Records with scene code:
------------------------

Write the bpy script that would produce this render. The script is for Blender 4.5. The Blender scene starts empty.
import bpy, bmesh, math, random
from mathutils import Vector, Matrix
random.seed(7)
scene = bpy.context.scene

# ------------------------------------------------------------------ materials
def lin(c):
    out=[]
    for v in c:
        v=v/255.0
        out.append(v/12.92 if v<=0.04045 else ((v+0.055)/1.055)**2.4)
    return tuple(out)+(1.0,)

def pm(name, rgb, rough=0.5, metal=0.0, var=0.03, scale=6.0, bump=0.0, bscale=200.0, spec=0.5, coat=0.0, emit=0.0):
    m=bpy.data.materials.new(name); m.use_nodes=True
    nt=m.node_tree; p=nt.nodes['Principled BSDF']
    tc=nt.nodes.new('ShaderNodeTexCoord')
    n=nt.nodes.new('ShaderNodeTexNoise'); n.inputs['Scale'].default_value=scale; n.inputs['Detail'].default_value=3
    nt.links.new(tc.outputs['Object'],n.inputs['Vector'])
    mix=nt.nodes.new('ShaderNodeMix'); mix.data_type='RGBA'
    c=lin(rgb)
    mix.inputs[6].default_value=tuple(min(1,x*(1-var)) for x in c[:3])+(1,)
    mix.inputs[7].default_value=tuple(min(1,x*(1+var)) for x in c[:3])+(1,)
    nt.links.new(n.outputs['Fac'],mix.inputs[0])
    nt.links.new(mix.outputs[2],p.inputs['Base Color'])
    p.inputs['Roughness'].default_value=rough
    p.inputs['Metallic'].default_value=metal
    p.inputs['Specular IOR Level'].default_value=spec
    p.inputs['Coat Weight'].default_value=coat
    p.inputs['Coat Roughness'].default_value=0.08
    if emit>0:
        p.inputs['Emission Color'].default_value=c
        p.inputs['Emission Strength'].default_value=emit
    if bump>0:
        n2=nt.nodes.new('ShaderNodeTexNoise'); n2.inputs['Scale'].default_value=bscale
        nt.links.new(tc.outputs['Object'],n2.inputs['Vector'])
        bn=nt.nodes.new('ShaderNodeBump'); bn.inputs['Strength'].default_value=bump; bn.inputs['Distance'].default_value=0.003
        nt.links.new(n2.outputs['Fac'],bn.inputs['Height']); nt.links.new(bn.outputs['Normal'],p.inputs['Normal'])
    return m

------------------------

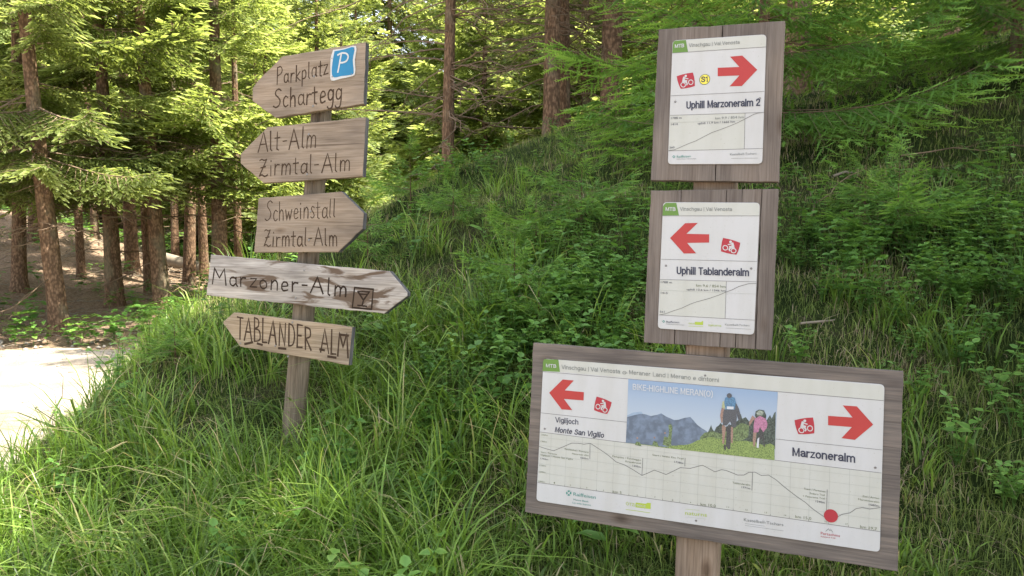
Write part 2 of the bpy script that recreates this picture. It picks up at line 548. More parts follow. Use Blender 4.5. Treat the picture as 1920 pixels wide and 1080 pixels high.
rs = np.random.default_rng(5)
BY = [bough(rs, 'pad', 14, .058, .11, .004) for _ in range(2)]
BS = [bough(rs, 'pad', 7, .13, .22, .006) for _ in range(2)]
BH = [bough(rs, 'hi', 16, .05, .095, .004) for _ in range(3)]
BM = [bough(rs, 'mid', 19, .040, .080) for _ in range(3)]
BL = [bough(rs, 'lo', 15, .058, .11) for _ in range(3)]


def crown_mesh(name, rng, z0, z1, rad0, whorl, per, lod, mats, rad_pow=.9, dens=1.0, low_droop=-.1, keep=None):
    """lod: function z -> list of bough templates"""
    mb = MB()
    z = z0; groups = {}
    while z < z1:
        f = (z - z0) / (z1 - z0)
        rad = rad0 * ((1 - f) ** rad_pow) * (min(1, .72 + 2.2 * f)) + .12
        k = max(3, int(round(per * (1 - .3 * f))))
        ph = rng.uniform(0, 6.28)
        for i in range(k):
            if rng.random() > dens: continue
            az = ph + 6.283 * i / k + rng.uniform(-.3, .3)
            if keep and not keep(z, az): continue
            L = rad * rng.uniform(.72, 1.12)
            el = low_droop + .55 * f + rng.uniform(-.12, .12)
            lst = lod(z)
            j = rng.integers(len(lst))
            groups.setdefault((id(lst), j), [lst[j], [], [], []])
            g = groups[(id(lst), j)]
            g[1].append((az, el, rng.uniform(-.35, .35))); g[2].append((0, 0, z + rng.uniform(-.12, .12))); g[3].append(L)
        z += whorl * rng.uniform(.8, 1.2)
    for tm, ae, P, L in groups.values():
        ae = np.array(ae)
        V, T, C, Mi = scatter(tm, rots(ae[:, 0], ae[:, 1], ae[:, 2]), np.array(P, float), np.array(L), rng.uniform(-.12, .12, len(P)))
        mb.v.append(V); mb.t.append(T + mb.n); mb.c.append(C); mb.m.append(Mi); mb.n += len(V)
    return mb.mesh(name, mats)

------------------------

■ WHAT TO DO
Exactly those lines that run from the line with "Write part 2" through the line with "BL = [bough(rs, 'lo', 15, .058, .11)" are to be reproduced; both end lines belong to the range.

■ WORKED SOLUTION
Write part 2 of the bpy script that recreates this picture. It picks up at line 548. More parts follow. Use Blender 4.5. Treat the picture as 1920 pixels wide and 1080 pixels high.
rs = np.random.default_rng(5)
BY = [bough(rs, 'pad', 14, .058, .11, .004) for _ in range(2)]
BS = [bough(rs, 'pad', 7, .13, .22, .006) for _ in range(2)]
BH = [bough(rs, 'hi', 16, .05, .095, .004) for _ in range(3)]
BM = [bough(rs, 'mid', 19, .040, .080) for _ in range(3)]
BL = [bough(rs, 'lo', 15, .058, .11) for _ in range(3)]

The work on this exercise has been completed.